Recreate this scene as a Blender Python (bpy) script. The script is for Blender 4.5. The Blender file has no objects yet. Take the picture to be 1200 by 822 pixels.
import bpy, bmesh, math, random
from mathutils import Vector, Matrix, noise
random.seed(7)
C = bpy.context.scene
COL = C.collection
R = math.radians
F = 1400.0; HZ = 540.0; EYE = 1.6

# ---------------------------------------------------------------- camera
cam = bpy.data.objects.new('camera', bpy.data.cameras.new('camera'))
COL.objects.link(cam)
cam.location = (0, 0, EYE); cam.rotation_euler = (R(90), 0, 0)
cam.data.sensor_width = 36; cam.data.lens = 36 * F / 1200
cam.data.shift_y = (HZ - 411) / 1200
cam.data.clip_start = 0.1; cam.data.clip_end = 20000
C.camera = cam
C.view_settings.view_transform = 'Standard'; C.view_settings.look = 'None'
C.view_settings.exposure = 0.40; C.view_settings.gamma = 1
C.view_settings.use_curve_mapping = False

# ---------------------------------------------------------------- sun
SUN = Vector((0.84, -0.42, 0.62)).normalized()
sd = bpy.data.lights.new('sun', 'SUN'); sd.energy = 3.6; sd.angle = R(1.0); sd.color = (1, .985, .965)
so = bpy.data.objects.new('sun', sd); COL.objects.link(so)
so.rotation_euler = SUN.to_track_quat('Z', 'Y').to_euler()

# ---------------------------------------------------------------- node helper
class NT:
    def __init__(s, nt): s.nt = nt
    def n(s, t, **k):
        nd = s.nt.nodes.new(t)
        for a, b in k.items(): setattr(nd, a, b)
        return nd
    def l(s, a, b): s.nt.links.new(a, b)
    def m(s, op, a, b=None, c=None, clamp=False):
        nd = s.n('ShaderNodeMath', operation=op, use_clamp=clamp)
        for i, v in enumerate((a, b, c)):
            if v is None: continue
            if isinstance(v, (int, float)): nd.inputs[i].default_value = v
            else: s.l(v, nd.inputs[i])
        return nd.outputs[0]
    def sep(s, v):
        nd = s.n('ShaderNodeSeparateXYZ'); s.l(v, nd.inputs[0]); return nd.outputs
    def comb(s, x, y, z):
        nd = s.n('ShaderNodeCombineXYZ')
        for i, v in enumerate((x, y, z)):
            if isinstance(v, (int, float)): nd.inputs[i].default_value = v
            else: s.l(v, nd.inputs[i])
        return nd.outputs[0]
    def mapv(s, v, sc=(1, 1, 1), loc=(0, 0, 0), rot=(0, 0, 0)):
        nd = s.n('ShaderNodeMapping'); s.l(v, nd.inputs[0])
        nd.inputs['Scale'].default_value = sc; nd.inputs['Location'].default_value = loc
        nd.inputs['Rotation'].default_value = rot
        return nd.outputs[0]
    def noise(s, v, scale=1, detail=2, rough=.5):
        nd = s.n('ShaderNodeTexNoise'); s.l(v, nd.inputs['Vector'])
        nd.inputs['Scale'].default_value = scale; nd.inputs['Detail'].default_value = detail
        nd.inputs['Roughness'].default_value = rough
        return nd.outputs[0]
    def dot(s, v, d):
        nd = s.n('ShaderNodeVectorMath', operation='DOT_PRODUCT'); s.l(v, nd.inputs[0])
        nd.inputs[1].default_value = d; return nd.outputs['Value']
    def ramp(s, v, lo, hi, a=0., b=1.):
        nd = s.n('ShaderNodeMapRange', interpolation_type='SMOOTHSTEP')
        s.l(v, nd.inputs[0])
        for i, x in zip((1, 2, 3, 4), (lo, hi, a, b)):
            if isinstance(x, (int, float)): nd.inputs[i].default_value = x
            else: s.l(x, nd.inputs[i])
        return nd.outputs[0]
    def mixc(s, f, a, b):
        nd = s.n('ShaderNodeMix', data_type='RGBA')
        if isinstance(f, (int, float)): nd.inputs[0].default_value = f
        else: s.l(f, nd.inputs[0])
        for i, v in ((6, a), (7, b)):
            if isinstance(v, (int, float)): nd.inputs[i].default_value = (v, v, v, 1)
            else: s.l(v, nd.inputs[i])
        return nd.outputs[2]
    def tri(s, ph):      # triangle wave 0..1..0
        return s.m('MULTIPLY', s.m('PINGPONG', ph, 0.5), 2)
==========
## The request
Please transcribe, exactly and with nothing added, the lines from the first line of the material above through the line that contains "so.rotation_euler = SUN.to_track_quat('Z', 'Y').to_euler()".

## Response below
Recreate this scene as a Blender Python (bpy) script. The script is for Blender 4.5. The Blender file has no objects yet. Take the picture to be 1200 by 822 pixels.
import bpy, bmesh, math, random
from mathutils import Vector, Matrix, noise
random.seed(7)
C = bpy.context.scene
COL = C.collection
R = math.radians
F = 1400.0; HZ = 540.0; EYE = 1.6

# ---------------------------------------------------------------- camera
cam = bpy.data.objects.new('camera', bpy.data.cameras.new('camera'))
COL.objects.link(cam)
cam.location = (0, 0, EYE); cam.rotation_euler = (R(90), 0, 0)
cam.data.sensor_width = 36; cam.data.lens = 36 * F / 1200
cam.data.shift_y = (HZ - 411) / 1200
cam.data.clip_start = 0.1; cam.data.clip_end = 20000
C.camera = cam
C.view_settings.view_transform = 'Standard'; C.view_settings.look = 'None'
C.view_settings.exposure = 0.40; C.view_settings.gamma = 1
C.view_settings.use_curve_mapping = False

# ---------------------------------------------------------------- sun
SUN = Vector((0.84, -0.42, 0.62)).normalized()
sd = bpy.data.lights.new('sun', 'SUN'); sd.energy = 3.6; sd.angle = R(1.0); sd.color = (1, .985, .965)
so = bpy.data.objects.new('sun', sd); COL.objects.link(so)
so.rotation_euler = SUN.to_track_quat('Z', 'Y').to_euler()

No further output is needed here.